We're All Keeping Score For Games We Never Agreed To Play
Here's what I've learned... somewhere around my mid-thirties, I realized I was exhausted. Not physically tired - though that too - but existentially worn down. And I couldn't figure out why.
Then it hit me. I was playing a dozen games. Simultaneously.
Games I never signed up for.
Games with rules I never questioned.
The follower count game. The net worth game. The impressive-sounding title game. The "car I drive" game. And here's the thing - I wasn't even losing most of them. I was doing... fine.
Maybe better than fine.
But I felt like I was running on a treadmill in someone else's gym, wearing someone else's shoes.

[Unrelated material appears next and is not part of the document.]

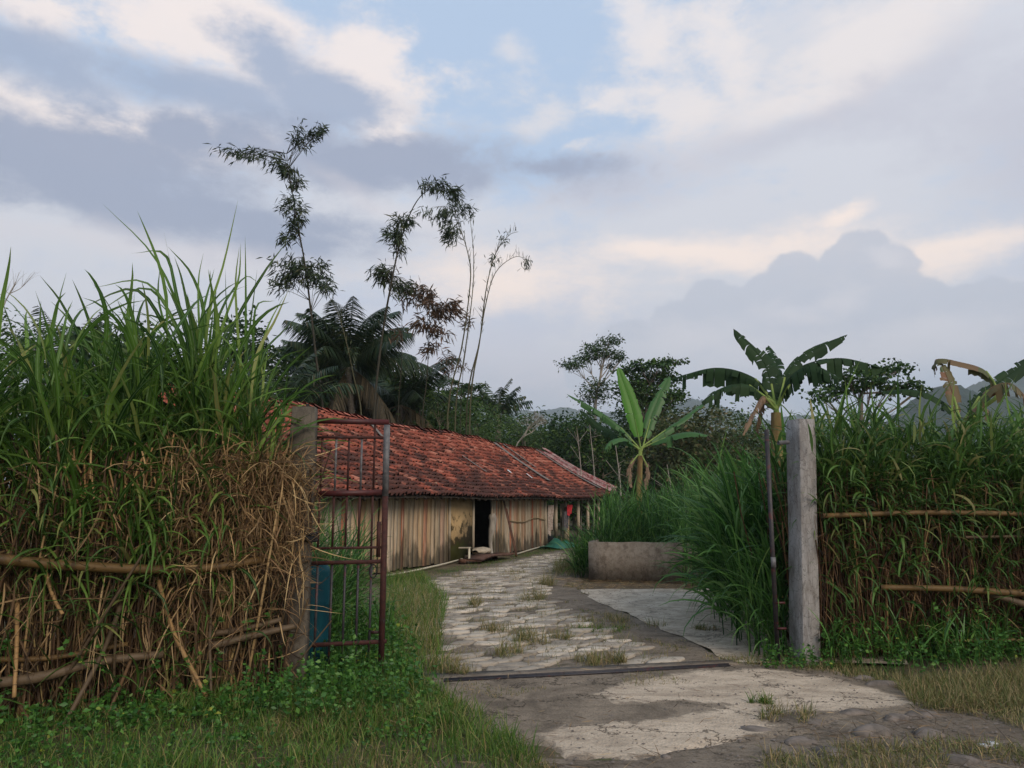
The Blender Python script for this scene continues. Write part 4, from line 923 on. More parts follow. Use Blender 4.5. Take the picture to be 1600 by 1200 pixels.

You know what's wild? We spend our entire lives optimizing for metrics that someone else invented. Your salary becomes a proxy for your worth. Your job title becomes a proxy for your identity. The size of your house, the brand of your car, the exotic stamp on your passport - all these visible markers that we can screenshot and post and prove.
Meanwhile, the stuff that actually compounds... it's invisible.
The depth of your relationships? Can't be quantified.
The wisdom you've accumulated from failures? Doesn't show up on LinkedIn.
Your capacity for presence?
Your ability to sit with discomfort?
The peace you've made with your mortality?
The craft you've mastered not for applause but for love of the work itself?
None of that has a leaderboard.
I think about my grandfather sometimes. That old man was a soldier & then a small-town builder his whole life. Never made much money. No social media presence - obviously. No impressive title. But people would travel hours just to talk with him. He'd remember what you read six months ago and why it mattered to you.
He taught me that attention is the rarest form of generosity.
By modern metrics? He lost every game.
By the measures that matter? He was the richest man I knew.
Look... I'm not saying ambition is bad or success is meaningless. I'm saying we've outsourced the definition of what winning looks like. We've let the visible eclipse the valuable. We're so busy keeping score that we forgot to ask - whose game is this, anyway?
The optimization mindset says: play every game, maximize every metric, leave no edge unexploited. The actualization mindset asks: which games align with who I'm becoming? Which scores actually matter to the person I want to be at the end?
And here's the uncomfortable truth - you can win at life and still have it be the wrong game. You can climb the ladder efficiently only to realize it was leaning against the wrong wall. You can optimize yourself into a corner, Excel spreadsheet perfect, and wake up one morning wondering who you became along the way.
So maybe the real work isn't playing the games better. Maybe it's the courage to stop, look around, and ask.
Did I agree to this? Is this mine?
Because the scorecards we inherit aren't the ones we have to keep.
So, what game are you actually trying to win?